Des appareils qui démobilisent ?
Au-delà des mesures impopulaires, le fonctionnement des partis fragilise leur pertinence aux yeux des milieux modestes. Les militants « de terrain », membres ou proches de ces catégories, y distribuent ou collent les affiches, mais accèdent peu aux responsabilités. Des procédures comme les réunions ou les congrès favorisent les diplômés. Ceux-ci maîtrisent les savoirs abstraits, la parole publique, ont plus de capital social et accèdent donc facilement aux fonctions dirigeantes. Ainsi, sur les listes municipales, tous partis confondus, les candidats mieux positionnés sont rarement ouvriers ou employés. En banlieue parisienne, cette coupure sociale se double d’une dimension ethnique, et la composition très « blanche » des élus, dans des villes à la population métissée, suscite désormais de vives controverses.

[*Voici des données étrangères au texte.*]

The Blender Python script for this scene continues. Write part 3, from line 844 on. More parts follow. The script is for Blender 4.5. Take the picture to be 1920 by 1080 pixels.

Faire de la politique sans les partis ?
Dans les bourgs et villages du Grand Est, la rupture avec les partis semble consommée. Les militants y sont rares et la plupart des listes « sans étiquette ». Lors des élections ou des conseils municipaux, les débats sur la vie de la cité se font sans la médiation des partis. Les finances locales (faut-il « réduire les dépenses » ou « investir » ?), les politiques « sociales » (dans des territoires frappés par la crise) ou les normes environnementales (entre adhésions et résistances à l’écologie) nourrissent des positions contradictoires selon les âges et les milieux des élus. Le clivage droite-gauche s’y rejoue directement, à bas bruit, à travers les enjeux du quotidien. Autrement dit, des ronds-points aux exécutifs locaux, en banlieue comme dans la ruralité, ces appareils semblent de moins en moins à même de recouper les aspirations de milieux populaires qui sont pourtant loin d’être « dépolitisées ».